The streets of Austin during South by Southwest are truly a cavalcade of sights and sounds for the festival-goer -- a sensory buffet of sorts. The four-day music section of the event provides heaping portions of every conceivable and not-so-conceivable style of music.
As with every year, the 2010 production was a success in variety and quality of acts. Performer schedules are available and abound, but I fancied letting friends, whimsy or my ears guide me through the streets and alleys of Austin.
My ears were kind enough to lead me into 121 Bar on Friday, for example, where I found mesmerized members of Paul Benjaman Band enjoying a most progressive fusion/jazz/funk trio performing mind-bending music. I was unable to discover the name of the trio at press time, as is occasionally the case at SXSW, but was informed that the bass-player was known around town as "The Madness." He earned the moniker well, playing intense slap bass often placing instrument on his head much to the audiences' delight.
For whatever reason the fates deemed necessary, my Friday was also filled with female singer-songwriters. I was able to take in a performance by Brooklyn's burgeoning songwriter Jennie Owens Young. Backed by an upright bass player and a drummer performing on a kit comprised of snare drum, briefcase (as a bass drum) and a frisbee, Young offered up gentle acoustic revisions of material from her album Transmitter Failure.
Okie songwriter Audra Mae also performed at the lovely Victorian Room in the historic Driskill Hotel on Sixth Street. Armed with a fedora and a ? sized guitar, Audra Mae shared her soulful melodic take on traditional folk and country, ending the night with a tasteful and surprising Bee Gees cover.

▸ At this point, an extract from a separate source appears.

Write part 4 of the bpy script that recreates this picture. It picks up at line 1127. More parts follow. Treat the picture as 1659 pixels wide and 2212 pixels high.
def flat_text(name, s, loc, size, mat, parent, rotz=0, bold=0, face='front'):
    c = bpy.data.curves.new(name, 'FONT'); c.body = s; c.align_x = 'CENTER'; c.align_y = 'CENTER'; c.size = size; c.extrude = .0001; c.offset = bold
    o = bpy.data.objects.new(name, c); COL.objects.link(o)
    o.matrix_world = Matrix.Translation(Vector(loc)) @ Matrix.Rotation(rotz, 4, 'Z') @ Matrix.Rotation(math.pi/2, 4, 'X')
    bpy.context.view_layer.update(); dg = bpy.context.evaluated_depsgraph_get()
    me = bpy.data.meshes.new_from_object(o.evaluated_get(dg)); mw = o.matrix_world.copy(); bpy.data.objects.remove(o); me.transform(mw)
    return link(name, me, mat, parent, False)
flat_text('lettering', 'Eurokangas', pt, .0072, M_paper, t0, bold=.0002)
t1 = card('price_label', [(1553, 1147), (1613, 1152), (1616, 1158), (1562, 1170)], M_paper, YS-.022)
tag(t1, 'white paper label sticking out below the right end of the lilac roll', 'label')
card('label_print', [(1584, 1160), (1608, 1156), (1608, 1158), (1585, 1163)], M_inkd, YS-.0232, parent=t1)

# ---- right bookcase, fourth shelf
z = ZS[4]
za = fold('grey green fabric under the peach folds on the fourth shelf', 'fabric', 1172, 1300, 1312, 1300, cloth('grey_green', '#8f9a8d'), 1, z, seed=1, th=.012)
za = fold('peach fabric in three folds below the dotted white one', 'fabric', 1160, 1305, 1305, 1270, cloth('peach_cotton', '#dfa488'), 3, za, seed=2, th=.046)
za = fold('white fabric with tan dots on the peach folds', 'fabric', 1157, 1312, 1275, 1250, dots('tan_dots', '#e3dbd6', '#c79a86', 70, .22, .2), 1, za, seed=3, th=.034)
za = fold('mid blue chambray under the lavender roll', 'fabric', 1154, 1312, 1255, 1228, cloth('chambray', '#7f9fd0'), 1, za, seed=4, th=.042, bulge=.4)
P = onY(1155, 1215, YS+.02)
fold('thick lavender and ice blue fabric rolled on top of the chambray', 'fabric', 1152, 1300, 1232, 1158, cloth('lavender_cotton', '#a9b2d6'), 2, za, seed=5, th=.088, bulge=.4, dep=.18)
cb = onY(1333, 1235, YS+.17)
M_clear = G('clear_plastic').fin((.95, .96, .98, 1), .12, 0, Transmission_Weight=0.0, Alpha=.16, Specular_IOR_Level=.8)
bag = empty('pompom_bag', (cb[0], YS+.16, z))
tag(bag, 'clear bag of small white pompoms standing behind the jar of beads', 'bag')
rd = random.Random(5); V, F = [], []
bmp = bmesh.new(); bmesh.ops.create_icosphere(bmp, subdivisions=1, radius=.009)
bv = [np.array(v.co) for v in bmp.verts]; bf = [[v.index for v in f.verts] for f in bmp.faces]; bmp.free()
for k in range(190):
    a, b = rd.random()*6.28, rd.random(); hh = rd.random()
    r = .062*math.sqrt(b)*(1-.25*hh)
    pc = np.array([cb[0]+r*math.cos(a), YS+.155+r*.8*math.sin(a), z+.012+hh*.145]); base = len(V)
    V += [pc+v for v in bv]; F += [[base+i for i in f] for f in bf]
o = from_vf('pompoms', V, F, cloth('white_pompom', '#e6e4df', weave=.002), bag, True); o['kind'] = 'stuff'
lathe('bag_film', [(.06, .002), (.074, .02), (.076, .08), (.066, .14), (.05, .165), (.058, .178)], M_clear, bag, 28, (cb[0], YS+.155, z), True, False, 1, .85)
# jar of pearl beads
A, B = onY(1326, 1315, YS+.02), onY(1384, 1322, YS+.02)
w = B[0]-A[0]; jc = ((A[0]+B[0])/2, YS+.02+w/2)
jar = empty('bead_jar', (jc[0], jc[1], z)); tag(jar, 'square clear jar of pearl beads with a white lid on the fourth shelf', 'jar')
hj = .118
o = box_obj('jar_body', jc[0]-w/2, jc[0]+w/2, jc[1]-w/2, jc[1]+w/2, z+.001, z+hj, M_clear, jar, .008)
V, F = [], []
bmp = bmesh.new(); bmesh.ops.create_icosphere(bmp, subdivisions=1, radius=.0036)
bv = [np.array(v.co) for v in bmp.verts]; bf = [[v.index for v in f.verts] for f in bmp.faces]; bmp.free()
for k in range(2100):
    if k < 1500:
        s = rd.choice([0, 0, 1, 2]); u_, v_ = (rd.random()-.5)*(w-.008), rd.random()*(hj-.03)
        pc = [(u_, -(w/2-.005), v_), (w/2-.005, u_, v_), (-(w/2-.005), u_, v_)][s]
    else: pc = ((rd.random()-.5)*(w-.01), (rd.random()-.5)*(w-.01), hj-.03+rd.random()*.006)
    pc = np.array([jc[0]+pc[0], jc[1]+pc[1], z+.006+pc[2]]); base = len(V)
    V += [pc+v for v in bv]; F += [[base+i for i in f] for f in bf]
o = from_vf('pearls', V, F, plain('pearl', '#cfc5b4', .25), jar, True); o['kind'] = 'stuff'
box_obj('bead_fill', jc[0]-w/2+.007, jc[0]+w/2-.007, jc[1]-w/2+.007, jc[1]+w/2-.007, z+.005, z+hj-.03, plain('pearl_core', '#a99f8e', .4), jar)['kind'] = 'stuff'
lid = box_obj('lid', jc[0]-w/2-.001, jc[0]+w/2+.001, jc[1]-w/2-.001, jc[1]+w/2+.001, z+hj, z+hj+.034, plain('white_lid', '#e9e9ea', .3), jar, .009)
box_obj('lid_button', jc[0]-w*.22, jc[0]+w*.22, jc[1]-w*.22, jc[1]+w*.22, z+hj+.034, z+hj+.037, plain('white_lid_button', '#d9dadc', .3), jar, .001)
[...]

As every Tulsan knows, the weather dropped significantly during the weekend, and Saturday in Austin was no different.
The music lovers were confronted with weather 20 or 30 degrees below what was expected. To keep warm, I attended Carniville presented by Iheartcomix at the Mexican American Cultural Center. The event offered carnival rides, corndogs, funnel cakes and enough dance music to keep thousands warm. The international group The Very Best brought dance rhythms, African pop and afrobeat to excitable onlookers before the sun went down. The act was an excellent warm-up for the trendsetting Major Lazer who combined mind-numbing bass with dancehall and futuristic dance music.
The Academy of Contemporary Music at the University of Central Oklahoma held a very successful showcase of Oklahoma artists that evening at the Soho Lounge. At the showcase, I was able to enjoy Oklahoma City's The Non and their intense instrumental swells of texture and rock and roll. The young band has many years of excellent music ahead of them.
Stillwater's Colourmusic also performed that evening. Although missing one member for the showcase, the band's show was brimming over with their unique formula for tremendous and contagious stadium rock. While singer Ryan Hendrix sang and shouted into the microphone, his hair flailing about in a form of self-flagellation, it was easy to imagine thousands singing along.
Although my time in Austin was brief and saturated, with the close of the festival, I felt much like the sidewalks and pavement of Sixth Street: a little dirty, a little tired and waiting for a quiet day of sunshine.